Rethinking Application Container Networking in a Multi-cluster world
Abstract
Multi-cloud deployments are set to change the very fabric of cloud computing by allowing applications to be deployed over multiple clusters and cloud providers, for enhanced flexibility, geo-redundancy, fault tolerance, and mix-and-match of services. However, unlocking the full potential of multi-cloud world requires seamless cross-cloud and cross-cluster networking. Although the existing networking solutions such as CNIs and service meshes are being extended to address this challenge, using a single networking solution across clusters will result in the loss of key advantages of moving to multi-cluster deployments such as independence of cluster networking solutions.

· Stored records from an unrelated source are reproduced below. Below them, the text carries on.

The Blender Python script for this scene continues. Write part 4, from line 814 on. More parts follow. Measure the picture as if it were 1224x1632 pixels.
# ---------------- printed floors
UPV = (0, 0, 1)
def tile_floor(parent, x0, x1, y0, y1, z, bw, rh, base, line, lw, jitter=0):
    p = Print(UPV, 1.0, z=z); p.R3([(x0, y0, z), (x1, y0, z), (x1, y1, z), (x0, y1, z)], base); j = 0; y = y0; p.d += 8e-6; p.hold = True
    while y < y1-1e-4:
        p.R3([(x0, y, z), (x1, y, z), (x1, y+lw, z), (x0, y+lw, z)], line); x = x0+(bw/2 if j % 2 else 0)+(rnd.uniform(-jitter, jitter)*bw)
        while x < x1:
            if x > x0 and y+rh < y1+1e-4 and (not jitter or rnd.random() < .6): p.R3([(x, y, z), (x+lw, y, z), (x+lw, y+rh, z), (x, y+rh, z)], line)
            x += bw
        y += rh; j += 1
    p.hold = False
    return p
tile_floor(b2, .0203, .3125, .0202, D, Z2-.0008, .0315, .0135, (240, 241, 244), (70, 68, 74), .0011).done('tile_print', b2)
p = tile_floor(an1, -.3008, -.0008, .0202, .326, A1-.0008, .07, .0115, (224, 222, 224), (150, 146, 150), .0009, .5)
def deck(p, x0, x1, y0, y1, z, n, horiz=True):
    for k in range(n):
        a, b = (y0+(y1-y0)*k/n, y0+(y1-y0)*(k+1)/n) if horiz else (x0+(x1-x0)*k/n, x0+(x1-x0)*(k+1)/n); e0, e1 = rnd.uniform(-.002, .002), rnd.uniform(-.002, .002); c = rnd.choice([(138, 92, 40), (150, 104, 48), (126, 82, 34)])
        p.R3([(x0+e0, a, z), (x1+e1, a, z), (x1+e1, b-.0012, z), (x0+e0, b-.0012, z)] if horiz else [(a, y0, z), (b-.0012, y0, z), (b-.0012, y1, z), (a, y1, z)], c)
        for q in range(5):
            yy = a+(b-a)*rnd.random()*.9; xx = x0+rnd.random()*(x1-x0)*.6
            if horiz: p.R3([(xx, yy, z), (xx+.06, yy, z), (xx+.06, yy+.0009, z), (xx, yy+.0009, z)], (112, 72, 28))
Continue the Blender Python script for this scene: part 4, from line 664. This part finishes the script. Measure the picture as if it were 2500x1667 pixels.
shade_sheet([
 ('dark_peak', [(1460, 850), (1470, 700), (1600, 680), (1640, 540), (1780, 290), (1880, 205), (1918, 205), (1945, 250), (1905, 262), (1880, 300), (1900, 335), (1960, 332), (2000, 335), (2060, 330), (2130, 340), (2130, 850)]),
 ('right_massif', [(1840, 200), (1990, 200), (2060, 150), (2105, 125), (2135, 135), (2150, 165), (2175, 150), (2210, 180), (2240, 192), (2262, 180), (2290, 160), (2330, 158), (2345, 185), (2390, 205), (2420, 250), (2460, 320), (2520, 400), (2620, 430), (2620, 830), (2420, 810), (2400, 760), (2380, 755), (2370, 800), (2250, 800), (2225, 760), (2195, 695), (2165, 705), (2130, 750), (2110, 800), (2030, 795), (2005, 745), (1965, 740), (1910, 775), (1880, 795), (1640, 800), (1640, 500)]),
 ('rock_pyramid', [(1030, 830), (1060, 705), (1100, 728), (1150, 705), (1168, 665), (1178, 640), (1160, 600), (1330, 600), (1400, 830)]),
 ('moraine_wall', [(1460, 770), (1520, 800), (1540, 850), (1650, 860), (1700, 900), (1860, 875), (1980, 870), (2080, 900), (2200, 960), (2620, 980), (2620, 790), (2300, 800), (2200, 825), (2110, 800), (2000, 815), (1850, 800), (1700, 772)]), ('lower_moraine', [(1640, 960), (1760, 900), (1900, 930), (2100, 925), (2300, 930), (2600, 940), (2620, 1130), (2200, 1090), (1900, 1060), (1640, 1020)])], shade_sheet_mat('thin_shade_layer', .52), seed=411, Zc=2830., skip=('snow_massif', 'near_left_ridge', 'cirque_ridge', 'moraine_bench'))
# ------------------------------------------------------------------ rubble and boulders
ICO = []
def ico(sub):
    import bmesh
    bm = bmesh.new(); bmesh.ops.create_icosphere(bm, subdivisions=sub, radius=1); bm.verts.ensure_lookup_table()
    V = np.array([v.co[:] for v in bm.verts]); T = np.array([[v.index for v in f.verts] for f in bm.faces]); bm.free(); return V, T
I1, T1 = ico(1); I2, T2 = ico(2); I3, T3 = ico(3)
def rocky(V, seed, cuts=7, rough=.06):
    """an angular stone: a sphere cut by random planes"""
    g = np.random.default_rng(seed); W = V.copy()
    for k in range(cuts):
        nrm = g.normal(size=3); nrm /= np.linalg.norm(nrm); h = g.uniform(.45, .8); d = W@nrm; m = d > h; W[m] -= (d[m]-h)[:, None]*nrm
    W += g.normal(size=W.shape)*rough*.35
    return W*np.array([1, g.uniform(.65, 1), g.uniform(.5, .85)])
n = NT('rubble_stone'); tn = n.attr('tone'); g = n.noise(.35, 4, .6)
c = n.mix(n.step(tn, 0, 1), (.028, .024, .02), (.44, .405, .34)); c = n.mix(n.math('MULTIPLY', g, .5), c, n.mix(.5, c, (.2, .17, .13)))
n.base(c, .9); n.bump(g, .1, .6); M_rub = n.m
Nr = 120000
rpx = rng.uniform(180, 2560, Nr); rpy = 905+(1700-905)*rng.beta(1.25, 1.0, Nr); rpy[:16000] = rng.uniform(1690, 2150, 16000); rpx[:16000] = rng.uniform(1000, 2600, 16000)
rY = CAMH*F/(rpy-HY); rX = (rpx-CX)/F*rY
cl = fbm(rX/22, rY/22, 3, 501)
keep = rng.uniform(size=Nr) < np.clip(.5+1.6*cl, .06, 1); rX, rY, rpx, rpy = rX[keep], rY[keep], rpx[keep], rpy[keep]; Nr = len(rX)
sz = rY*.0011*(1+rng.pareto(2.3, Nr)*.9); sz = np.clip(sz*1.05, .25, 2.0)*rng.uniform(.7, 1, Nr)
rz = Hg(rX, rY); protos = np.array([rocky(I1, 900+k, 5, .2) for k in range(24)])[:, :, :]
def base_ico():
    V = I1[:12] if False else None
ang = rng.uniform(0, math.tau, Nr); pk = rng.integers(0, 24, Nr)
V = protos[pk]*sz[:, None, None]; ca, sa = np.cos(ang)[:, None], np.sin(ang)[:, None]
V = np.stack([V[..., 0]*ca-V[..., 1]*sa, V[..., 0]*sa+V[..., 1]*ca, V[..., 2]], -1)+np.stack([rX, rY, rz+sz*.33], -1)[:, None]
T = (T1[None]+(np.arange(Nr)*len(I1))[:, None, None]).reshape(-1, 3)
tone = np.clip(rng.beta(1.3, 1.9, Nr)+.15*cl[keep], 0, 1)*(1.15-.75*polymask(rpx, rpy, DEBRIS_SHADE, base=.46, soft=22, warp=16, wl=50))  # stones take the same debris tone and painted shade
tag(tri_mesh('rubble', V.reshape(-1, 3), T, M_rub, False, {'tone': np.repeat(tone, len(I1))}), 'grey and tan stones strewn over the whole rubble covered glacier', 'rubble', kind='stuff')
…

On the contrary, the presence of separate networking solutions in each cluster will pose a formidable challenge for enterprise users in terms of configuration, management and interoperability. Unlike the standardization of application specification that has happened with Kubernetes, networking is an afterthought that has evolved in different ways in different solutions. There is no single application networking specification standard. While this would have been good to have for single cluster scenarios, the emerging multi-cluster world makes this an absolute necessity. This paper proposes an Application Networking Interface (ANI), which presents a single application wide unified interface to manage the entire network and behind the scenes does the heavy lifting of translating and enabling the use of independent networking solutions in individual clusters, making sure they all adhere to the consistent application wide policies and providing seamless interoperability between these networking solutions.